◆ **OBJECTIVE**: Return each line holding the string "scene".

◆ **RECORDED INFORMATION**:

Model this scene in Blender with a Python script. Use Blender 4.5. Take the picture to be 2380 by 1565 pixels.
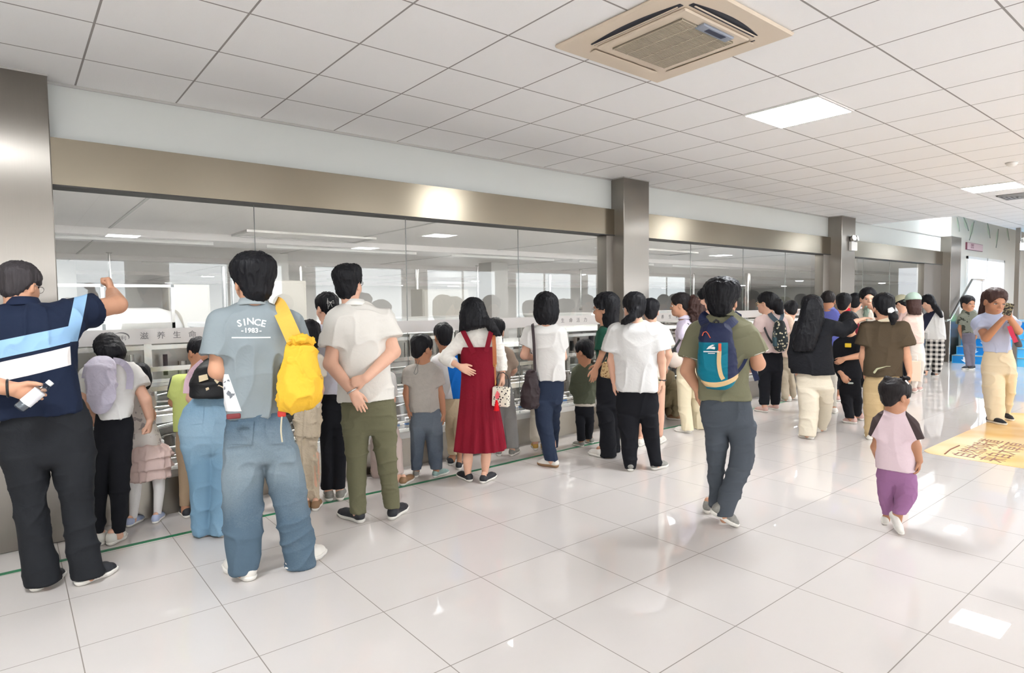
import bpy, math, random
import numpy as np
from mathutils import Matrix, Vector
random.seed(4)
for o in list(bpy.data.objects): bpy.data.objects.remove(o, do_unlink=True)
SC = bpy.context.scene
COL = SC.collection
PI = math.pi
# ------------------------------------------------------------------ camera (2380 x 1565 frame)
CF, CH = 1439.73, 1.528
YAW, PIT, ROL = math.radians(39.135), math.radians(3.095), math.radians(-0.6525)
def cam_axes():
    fw = np.array([math.sin(YAW)*math.cos(PIT), math.cos(YAW)*math.cos(PIT), -math.sin(PIT)])
    rt = np.array([math.cos(YAW), -math.sin(YAW), 0.0]); up = np.cross(rt, fw)
    c, s = math.cos(ROL), math.sin(ROL)
    return c*rt+s*up, -s*rt+c*up, fw
RT, UP, FW = cam_axes()
cam = bpy.data.objects.new('camera', bpy.data.cameras.new('camera'))
COL.objects.link(cam); SC.camera = cam
cam.matrix_world = Matrix(((RT[0], UP[0], -FW[0], 0), (RT[1], UP[1], -FW[1], 0), (RT[2], UP[2], -FW[2], CH), (0, 0, 0, 1)))
cam.data.sensor_width = 36; cam.data.lens = CF/2380*36
cam.data.clip_start = .05; cam.data.clip_end = 200
SC.view_settings.view_transform = 'Standard'; SC.view_settings.look = 'None'
SC.view_settings.gamma = 1; SC.view_settings.use_curve_mapping = False
SC.view_settings.exposure = 1.76
try:
    SC.cycles.max_bounces = 10; SC.cycles.transparent_max_bounces = 16; SC.cycles.sample_clamp_indirect = 6
    SC.cycles.caustics_reflective = False; SC.cycles.caustics_refractive = False
except Exception: pass
wd = bpy.data.worlds.new('world'); SC.world = wd; wd.use_nodes = True
wd.node_tree.nodes['Background'].inputs[0].default_value = (.9, .93, 1, 1)
wd.node_tree.nodes['Background'].inputs[1].default_value = .6
LIGHT_E = 21.5      # strength of the ceiling panels in the hall
FILL_E = 1.5         # glowing panes added in the unseen wall behind the viewer, as fill
INNER_E = 30.0      # strength of the round lamps in the plant room
def ray(u, v): return (u-1190)/CF*RT - (v-782.5)/CF*UP + FW
def onfloor(u, v, z=0.0):
    d = ray(u, v); t = (z-CH)/d[2]; return d[0]*t, d[1]*t
def onY(u, v, Y):
    d = ray(u, v); t = Y/d[1]; return d[0]*t, CH+d[2]*t
# ------------------------------------------------------------------ materials
def lin(c):
    return tuple(((x/12.92) if x <= .04045 else ((x+.055)/1.055)**2.4) for x in c)
def rgb(r, g, b): return lin((r/255, g/255, b/255))
class NT:
    def __init__(s, m): s.t = m.node_tree; s.n = s.t.nodes; s.l = s.t.links
    def new(s, ty, **kw):
        n = s.n.new(ty)
        for k, v in kw.items():
            if k.startswith('_'): n.inputs[int(k[1:])].default_value = v
            else: setattr(n, k, v)
        return n
    def link(s, a, b): s.l.new(a, b)
    def math(s, op, a, b=None, c=None):
        n = s.n.new('ShaderNodeMath'); n.operation = op
        for i, x in enumerate((a, b, c)):
            if x is None: continue
            if isinstance(x, (int, float)): n.inputs[i].default_value = x
            else: s.l.new(x, n.inputs[i])
        return n.outputs[0]
    def mix(s, f, a, b):
        n = s.n.new('ShaderNodeMix'); n.data_type = 'RGBA'
        for i, x in ((0, f), (6, a), (7, b)):
            if isinstance(x, (int, float)): n.inputs[i].default_value = x
            elif isinstance(x, tuple): n.inputs[i].default_value = (*x, 1) if len(x) == 3 else x
            else: s.l.new(x, n.inputs[i])
        return n.outputs[2]
    def xyz(s, coord='Object'):
        tc = s.n.new('ShaderNodeTexCoord'); sp = s.n.new('ShaderNodeSeparateXYZ')
        s.l.new(tc.outputs[coord], sp.inputs[0]); return sp.outputs[0], sp.outputs[1], sp.outputs[2], tc.outputs[coord]
def pmat(name, col, rough=.6, metal=0.0, emit=None, **kw):
    m = bpy.data.materials.new(name); m.use_nodes = True
    b = m.node_tree.nodes['Principled BSDF']
    b.inputs['Base Color'].default_value = (*col, 1); b.inputs['Roughness'].default_value = rough
    b.inputs['Metallic'].default_value = metal
    if emit:
        b.inputs['Emission Color'].default_value = (*emit[0], 1); b.inputs['Emission Strength'].default_value = emit[1]
    for k, v in kw.items(): b.inputs[k.replace('_', ' ')].default_value = v
    return m
def bsdf(m): return m.node_tree.nodes['Principled BSDF']
def noisy(m, scale=8, amt=.12, bump=0, bscale=None, stretch=(1, 1, 1)):
    """slight tone variation and a bump on a plain material"""
    T = NT(m); b = bsdf(m); col = tuple(b.inputs['Base Color'].default_value)[:3]
    tc = T.new('ShaderNodeTexCoord'); mp = T.new('ShaderNodeMapping'); mp.inputs['Scale'].default_value = stretch
    T.link(tc.outputs['Object'], mp.inputs[0])
    n = T.new('ShaderNodeTexNoise'); n.inputs['Scale'].default_value = scale; n.inputs['Detail'].default_value = 3
    T.link(mp.outputs[0], n.inputs[0])
    if amt:
        T.link(T.mix(n.outputs[0], tuple(c*(1-amt) for c in col), tuple(min(1, c*(1+amt)) for c in col)), b.inputs['Base Color'])
    if bump:
        n2 = T.new('ShaderNodeTexNoise'); n2.inputs['Scale'].default_value = bscale or scale*3; n2.inputs['Detail'].default_value = 2
        T.link(mp.outputs[0], n2.inputs[0])
        bp = T.new('ShaderNodeBump'); bp.inputs['Strength'].default_value = bump; bp.inputs['Distance'].default_value = .01
        T.link(n2.outputs[0], bp.inputs['Height']); T.link(bp.outputs[0], b.inputs['Normal'])
    return m
# ------------------------------------------------------------------ objects
def mesh_obj(name, verts, faces, mats, parent=None, smooth=False, midx=None, loc=None, rotz=0):
    me = bpy.data.meshes.new(name)
    if isinstance(verts, np.ndarray) and isinstance(faces, np.ndarray):
        me.vertices.add(len(verts)); me.vertices.foreach_set('co', verts.astype(np.float32).ravel())
        nf, k = faces.shape
        me.loops.add(nf*k); me.loops.foreach_set('vertex_index', faces.astype(np.int32).ravel())
        me.polygons.add(nf); me.polygons.foreach_set('loop_start', np.arange(0, nf*k, k, dtype=np.int32))
        me.update(calc_edges=True)
    else:
        me.from_pydata([tuple(v) for v in verts], [], faces); me.update()
    if not isinstance(mats, (list, tuple)): mats = [mats]
    for m in mats: me.materials.append(m)
    if midx is not None: me.polygons.foreach_set('material_index', np.asarray(midx, dtype=np.int32))
    me.polygons.foreach_set('use_smooth', np.full(len(me.polygons), bool(smooth)))
    o = bpy.data.objects.new(name, me); COL.objects.link(o)
    if parent is not None: o.parent = parent
    if loc: o.location = loc
    if rotz: o.rotation_euler[2] = rotz
    return o
class MB:
    """collects boxes, tubes and prisms; build() links them as one mesh object"""
    def __init__(s): s.v = []; s.f = []; s.m = []; s.sm = []
    def add(s, vs, fs, mi=0, sm=False):
        n = len(s.v); s.v += [tuple(map(float, v)) for v in vs]; s.f += [tuple(i+n for i in f) for f in fs]
        s.m += [mi]*len(fs); s.sm += [sm]*len(fs); return s
    def box(s, x0, x1, y0, y1, z0, z1, mi=0, bev=0):
        if bev > 0:
            b = min(bev, (x1-x0)/2.01, (y1-y0)/2.01, (z1-z0)/2.01); vs = []
            def q(ax, sg, sa, sb): # vertex on face ax
                c = [(x0, x1), (y0, y1), (z0, z1)]; r = [0, 0, 0]; o = [i for i in range(3) if i != ax]
                r[ax] = c[ax][sg]
                for i, sgn in zip(o, (sa, sb)): r[i] = c[i][sgn]+(b if sgn == 0 else -b)
                return tuple(r)
            idx = {}
            for ax in range(3):
                for sg in (0, 1):
                    for sa in (0, 1):
                        for sb in (0, 1): idx[(ax, sg, sa, sb)] = len(vs); vs.append(q(ax, sg, sa, sb))
            fs = []
            for ax in range(3):
                for sg in (0, 1):
                    f = [idx[(ax, sg, 0, 0)], idx[(ax, sg, 1, 0)], idx[(ax, sg, 1, 1)], idx[(ax, sg, 0, 1)]]
                    fs.append(f if (sg == 1) != (ax == 1) else f[::-1])
            def vid(ax, cx, cy, cz):
                c = (cx, cy, cz); o = [i for i in range(3) if i != ax]; return idx[(ax, c[ax], c[o[0]], c[o[1]])]
            for ax in range(3):
                o = [i for i in range(3) if i != ax]
                for a in (0, 1):
                    for c2 in (0, 1):
                        cs = []
                        for e in (0, 1):
                            c = [0, 0, 0]; c[ax] = e; c[o[0]] = a; c[o[1]] = c2; cs.append(c)
                        fs.append([vid(o[0], *cs[0]), vid(o[0], *cs[1]), vid(o[1], *cs[1]), vid(o[1], *cs[0])])
            for cx in (0, 1):
                for cy in (0, 1):
                    for cz in (0, 1): fs.append([vid(0, cx, cy, cz), vid(1, cx, cy, cz), vid(2, cx, cy, cz)])
            return s.add(vs, fs, mi)
        vs = [(x0, y0, z0), (x1, y0, z0), (x1, y1, z0), (x0, y1, z0), (x0, y0, z1), (x1, y0, z1), (x1, y1, z1), (x0, y1, z1)]
        return s.add(vs, [(0, 3, 2, 1), (4, 5, 6, 7), (0, 1, 5, 4), (1, 2, 6, 5), (2, 3, 7, 6), (3, 0, 4, 7)], mi)
    def quad(s, a, b, c, d, mi=0): return s.add([a, b, c, d], [(0, 1, 2, 3)], mi)
    def tube(s, pts, r, n=10, mi=0, closed=False, caps=True):
        """round tube along a polyline; r is a number or one per point"""
        P = [Vector(p) for p in pts]; k = len(P); R = r if isinstance(r, (list, tuple)) else [r]*k
        vs = []; prev = None
        for i in range(k):
            if closed: t = (P[(i+1) % k]-P[i-1])
            else: t = (P[min(i+1, k-1)]-P[max(i-1, 0)])
            if t.length < 1e-9: t = Vector((0, 0, 1))
            t.normalize()
            if prev is None:
                a = Vector((0, 0, 1)) if abs(t.z) < .9 else Vector((1, 0, 0)); u = t.cross(a).normalized()
            else: u = (prev-t*prev.dot(t)).normalized()
            prev = u; w = t.cross(u)
            for j in range(n):
                an = 2*PI*j/n; vs.append(P[i]+(u*math.cos(an)+w*math.sin(an))*R[i])
        fs = []
        for i in range(k if closed else k-1):
            for j in range(n):
                a = i*n+j; b = i*n+(j+1) % n; c = ((i+1) % k)*n+(j+1) % n; d = ((i+1) % k)*n+j
                fs.append((a, b, c, d))
        s.add(vs, fs, mi, True)
        if caps and not closed:
            s.add(vs[:n], [tuple(range(n))[::-1]], mi); s.add(vs[-n:], [tuple(range(n))], mi)
        return s
    def cyl(s, x, y, z0, z1, r, n=20, mi=0, r1=None):
        return s.tube([(x, y, z0), (x, y, z1)], [r, r if r1 is None else r1], n, mi)
    def lathe(s, prof, n=24, mi=0, axis=None):
        """prof = (r, z) list, spun about local z; axis = Matrix placing it"""
        vs = []
        for r, z in prof:
            for j in range(n):
                a = 2*PI*j/n; p = Vector((r*math.cos(a), r*math.sin(a), z))
                vs.append(axis @ p if axis is not None else p)
        fs = [(i*n+j, i*n+(j+1) % n, (i+1)*n+(j+1) % n, (i+1)*n+j) for i in range(len(prof)-1) for j in range(n)]
        s.add(vs, fs, mi, True)
        s.add(vs[:n], [tuple(range(n))[::-1]], mi); s.add(vs[-n:], [tuple(range(n))], mi)
        return s
    def ell(s, c, r, n=12, mi=0, M=None):
        prof = [(math.sin(PI*i/n), -math.cos(PI*i/n)) for i in range(n+1)]
        prof[0] = (.001, -1); prof[-1] = (.001, 1)
        k = len(s.v); s.lathe(prof, n*2, mi)
        for i in range(k, len(s.v)):
            p = Vector((s.v[i][0]*r[0], s.v[i][1]*r[1], s.v[i][2]*r[2]))
            if M is not None: p = M @ p
            s.v[i] = tuple(p+Vector(c))
        return s
    def prism(s, poly, z0, z1, mi=0, plane='xy', off=0):
        """polygon extruded; plane xy -> along z, xz -> along y (z0,z1 are y)"""
        def P(p, h): return (p[0], p[1], h) if plane == 'xy' else ((p[0], h, p[1]) if plane == 'xz' else (h, p[0], p[1]))
        n = len(poly); vs = [P(p, z0) for p in poly]+[P(p, z1) for p in poly]
        fs = [tuple(range(n))[::-1], tuple(range(n, 2*n))]+[(i, (i+1) % n, n+(i+1) % n, n+i) for i in range(n)]
        return s.add(vs, fs, mi)
    def build(s, name, mats, parent=None, **kw):
        o = mesh_obj(name, s.v, s.f, mats, parent, **kw)
        o.data.polygons.foreach_set('material_index', np.array(s.m, dtype=np.int32))
        o.data.polygons.foreach_set('use_smooth', np.array(s.sm, dtype=bool))
        return o
def tag(o, label=None, cat=None, group=None, kind=None):
    if label: o['label'] = label
    if cat: o['category'] = cat
    if group: o['group'] = group
    if kind: o['kind'] = kind
    return o
def empty(name, loc=(0, 0, 0), rotz=0, parent=None):
    o = bpy.data.objects.new(name, None); COL.objects.link(o); o.location = loc; o.rotation_euler[2] = rotz
    o.empty_display_size = .1
    if parent is not None: o.parent = parent
    return o
def struct(o): o['kind'] = 'structure'; return o
def copy_tree(o, parent=None):
    c = o.copy(); COL.objects.link(c); c.parent = parent
    for ch in o.children: copy_tree(ch, c)
    return c
def text(name, body, size, mat, parent, M, ext=.001, align='CENTER', bold=0.0):
    """raised lettering as a mesh"""
    cu = bpy.data.curves.new(name, 'FONT'); cu.body = body; cu.size = size; cu.extrude = ext; cu.align_x = align; cu.align_y = 'CENTER'
    cu.resolution_u = 2; cu.offset = bold
    t = bpy.data.objects.new(name, cu); COL.objects.link(t); bpy.context.view_layer.update()
    me = bpy.data.meshes.new_from_object(t.evaluated_get(bpy.context.evaluated_depsgraph_get()))
    bpy.data.objects.remove(t, do_unlink=True)
    me.materials.clear(); me.materials.append(mat)
    o = bpy.data.objects.new(name, me); COL.objects.link(o); o.parent = parent; o.matrix_local = M
    return o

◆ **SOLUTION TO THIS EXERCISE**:
Model this scene in Blender with a Python script. Use Blender 4.5. Take the picture to be 2380 by 1565 pixels.
SC = bpy.context.scene